La despedida de ETA suscita algo que debería tenerse en cuenta. Hasta ahora la banda dirigía el frente de los presos. Sus abogados daban instrucciones a los reclusos. ETA les prohibía acogerse a beneficios penitenciarios; la reinserción era cosa de traidores; los presos tenían que protestar y someterse a la disciplina. A todos los efectos, los presos eran parte de ETA. Ya no es así y quien siga haciendo profesión de fe etarra tendría que afrontar las consecuencias. Ya no cabe, por tanto, alegar aquellas presiones, aquella intimidación, aquella amenaza a los que se desviaran de la disciplina de la banda. Donde haya un genuino propósito de reinserción, este puede expresarse sin temor ni presiones, y ningún entorno mejor para ello que el que proporciona la dispersión. Cuando ETA ha desistido, no deberíamos ser los demás los que reinventáramos una ETA residual formada por sus presos. Nunca como ahora es exigible la máxima individualización de la política penitenciaria y desde esta perspectiva, la dispersión es imprescindible para hacer posible esa individualización. Hablar de los presos de ETA en las actuales circunstancias no tiene más sentido que hablar de los presos por homicidio o los presos por estafa.
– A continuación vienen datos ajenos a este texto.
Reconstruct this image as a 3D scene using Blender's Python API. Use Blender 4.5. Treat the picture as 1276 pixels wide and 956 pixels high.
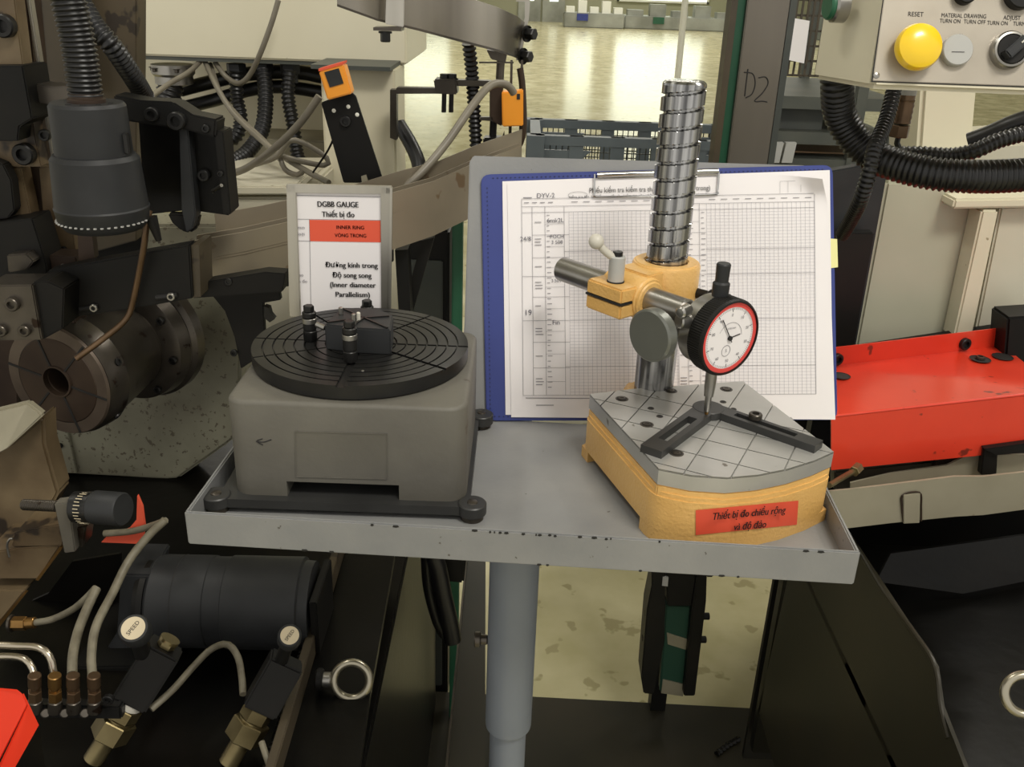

Los habrá de diferente evolución, recalcitrantes o susceptibles de resocialización, pero no es el Gobierno el que tiene que hablar.
Más de 850 asesinados, miles de heridos y de vascos obligados a irse por la amenaza y la extorsión, centenares de casos pendientes de esclarecimiento -sin colaboración alguna por parte de los terroristas presos-, y una huella persistente de destrucción económica y quiebra social es el legado de ETA. Semejante legado debería llevar a que los poderes públicos ordenaran adecuadamente sus prioridades y, entre estas, los presos no constituyen la más acuciante, ni la más justa, ni la más merecida.
En mi libro 'No hay ala oeste en la Moncloa' he recordado con detalle las decisiones de política penitenciaria que se adoptaron durante el periodo de tregua declarado por la banda entre septiembre de 1998 y diciembre de 1999. En un contexto bien distinto del actual, el mantenimiento de la dispersión y el carácter excepcional de los traslados a cárceles del País Vasco definieron los límites en que se mantuvieron estas medidas. Y esos criterios no sólo siguen siendo válidos sino que también hoy los avalan la lógica penitenciaria, la necesidad de acreditar una voluntad genuina de reinserción, y el respeto al derecho de reparación de las víctimas. Los traslados al País Vasco acercan a los presos a sus familias pero también los devuelven, con esa misma proximidad, al lugar donde cometieron sus crímenes, a la misma tierra que ensangrentaron y destruyeron y, en muchos casos, a una cercanía insoportable para sus víctimas que tienen razones para ver en cada preso trasladado a cárceles vascas un futuro homenaje ignominioso.
En un reciente diálogo con Mario Iceta, obispo de Bilbao, el obispo emérito de San Sebastián, Juan María Uriarte, observaba que durante algunos años estuvo «más preocupado por la paz social y por la ética de la paz que por las personas que más estaban sufriendo los efectos de esa falta de paz y de esa violencia, las víctimas». Esa manifestación es toda una valiosa advertencia. No deberíamos incurrir en la misma insuficiencia, ni contraponer la solidaridad con las víctimas a una ética de la paz que sólo puede asentarse en la justicia y en la reparación. La dispersión -que conlleva el alejamiento en distinto grado- no es una política ni ilegal, ni arbitraria ni vengativa. Es una decisión razonable, conforme a la necesidad de luchar contra una banda terrorista que seguirá siendo fundada mientras los hechos no lo desmientan.